◆ **TASK OBJECTIVE**
List every line below containing "were".

◆ **RECORDS FOR PROCESSING**
╭──
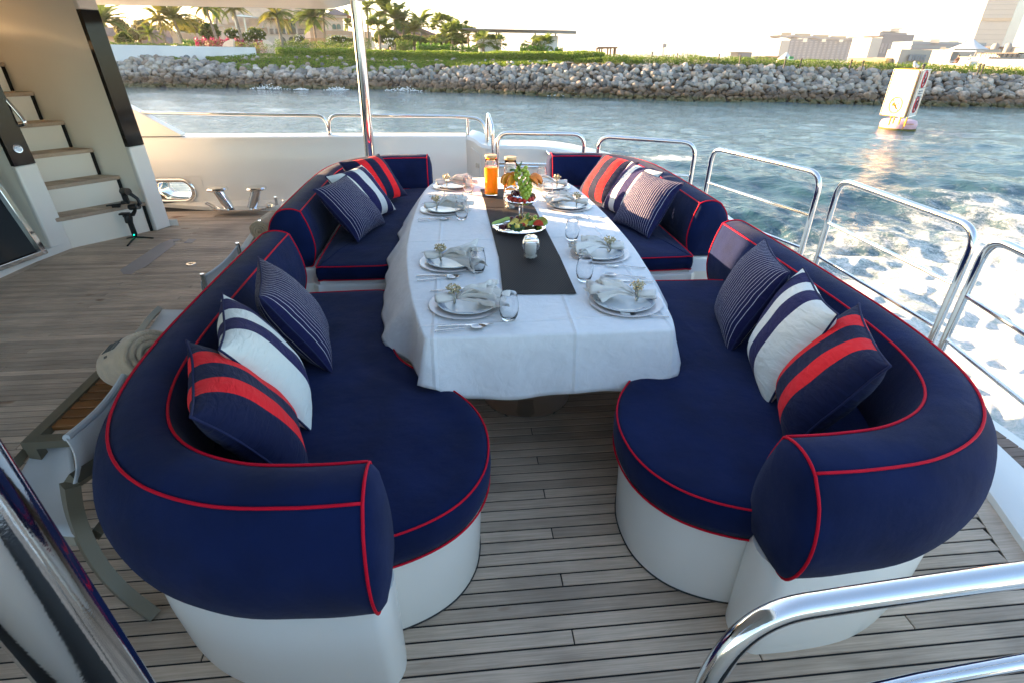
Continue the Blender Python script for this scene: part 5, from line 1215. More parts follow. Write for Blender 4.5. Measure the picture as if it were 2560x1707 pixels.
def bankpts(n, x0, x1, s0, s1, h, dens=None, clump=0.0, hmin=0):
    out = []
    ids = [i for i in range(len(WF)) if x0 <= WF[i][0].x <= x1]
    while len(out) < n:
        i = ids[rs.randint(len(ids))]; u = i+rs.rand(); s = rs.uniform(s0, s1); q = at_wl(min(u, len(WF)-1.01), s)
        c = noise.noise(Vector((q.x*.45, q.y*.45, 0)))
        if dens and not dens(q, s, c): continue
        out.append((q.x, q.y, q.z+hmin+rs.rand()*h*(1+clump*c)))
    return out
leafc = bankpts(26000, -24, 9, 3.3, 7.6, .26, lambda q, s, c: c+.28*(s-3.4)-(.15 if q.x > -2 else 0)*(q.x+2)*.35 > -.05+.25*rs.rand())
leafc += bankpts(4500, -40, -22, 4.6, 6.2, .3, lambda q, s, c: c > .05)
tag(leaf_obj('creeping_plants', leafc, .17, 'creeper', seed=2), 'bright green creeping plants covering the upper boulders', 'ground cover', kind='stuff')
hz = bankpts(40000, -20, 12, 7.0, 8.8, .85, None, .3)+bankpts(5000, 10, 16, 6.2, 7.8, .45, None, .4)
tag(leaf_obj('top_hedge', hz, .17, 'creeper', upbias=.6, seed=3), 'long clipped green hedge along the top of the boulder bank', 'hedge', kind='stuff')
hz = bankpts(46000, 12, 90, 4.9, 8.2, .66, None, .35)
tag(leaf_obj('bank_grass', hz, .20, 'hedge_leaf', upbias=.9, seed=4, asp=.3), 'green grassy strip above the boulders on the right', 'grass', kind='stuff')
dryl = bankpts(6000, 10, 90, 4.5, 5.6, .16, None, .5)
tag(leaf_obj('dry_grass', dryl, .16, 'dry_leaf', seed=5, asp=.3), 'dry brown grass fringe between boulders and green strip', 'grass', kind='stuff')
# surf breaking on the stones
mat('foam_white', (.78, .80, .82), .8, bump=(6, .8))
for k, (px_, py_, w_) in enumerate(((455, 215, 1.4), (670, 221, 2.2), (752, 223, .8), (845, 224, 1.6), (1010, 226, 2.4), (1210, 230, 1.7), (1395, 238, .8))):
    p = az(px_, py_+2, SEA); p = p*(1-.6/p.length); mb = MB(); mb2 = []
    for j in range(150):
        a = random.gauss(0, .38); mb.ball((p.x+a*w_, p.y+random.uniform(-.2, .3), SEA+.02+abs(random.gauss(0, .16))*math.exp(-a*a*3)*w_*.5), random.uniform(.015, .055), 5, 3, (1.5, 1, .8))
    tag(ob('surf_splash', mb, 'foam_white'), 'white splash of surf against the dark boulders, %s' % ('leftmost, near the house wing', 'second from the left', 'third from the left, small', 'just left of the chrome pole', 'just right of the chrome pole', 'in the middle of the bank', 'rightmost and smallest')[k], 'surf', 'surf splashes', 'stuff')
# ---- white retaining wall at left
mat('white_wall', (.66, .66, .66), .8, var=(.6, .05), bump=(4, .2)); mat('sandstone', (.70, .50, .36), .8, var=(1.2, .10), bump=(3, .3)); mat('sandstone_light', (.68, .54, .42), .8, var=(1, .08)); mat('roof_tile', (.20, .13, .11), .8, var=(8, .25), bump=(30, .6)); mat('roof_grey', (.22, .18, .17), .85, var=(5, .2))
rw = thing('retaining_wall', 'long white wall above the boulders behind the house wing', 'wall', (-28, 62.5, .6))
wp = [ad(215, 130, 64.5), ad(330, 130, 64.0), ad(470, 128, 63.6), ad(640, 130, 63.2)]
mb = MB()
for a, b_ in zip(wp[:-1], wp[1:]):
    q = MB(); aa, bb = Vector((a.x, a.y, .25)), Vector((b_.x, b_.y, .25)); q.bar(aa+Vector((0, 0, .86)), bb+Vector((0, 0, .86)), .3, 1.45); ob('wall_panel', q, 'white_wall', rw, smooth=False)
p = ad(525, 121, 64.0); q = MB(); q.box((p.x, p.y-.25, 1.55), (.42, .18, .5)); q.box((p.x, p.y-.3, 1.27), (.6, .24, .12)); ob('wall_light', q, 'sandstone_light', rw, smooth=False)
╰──
╭──
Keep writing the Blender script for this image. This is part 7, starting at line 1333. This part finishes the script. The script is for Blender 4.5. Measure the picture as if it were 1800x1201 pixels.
╰──
◆ **ANSWER TO THIS PROBLEM**
Continue the Blender Python script for this scene: part 5, from line 1215. More parts follow. Write for Blender 4.5. Measure the picture as if it were 2560x1707 pixels.
Keep writing the Blender script for this image. This is part 7, starting at line 1333. This part finishes the script. The script is for Blender 4.5. Measure the picture as if it were 1800x1201 pixels.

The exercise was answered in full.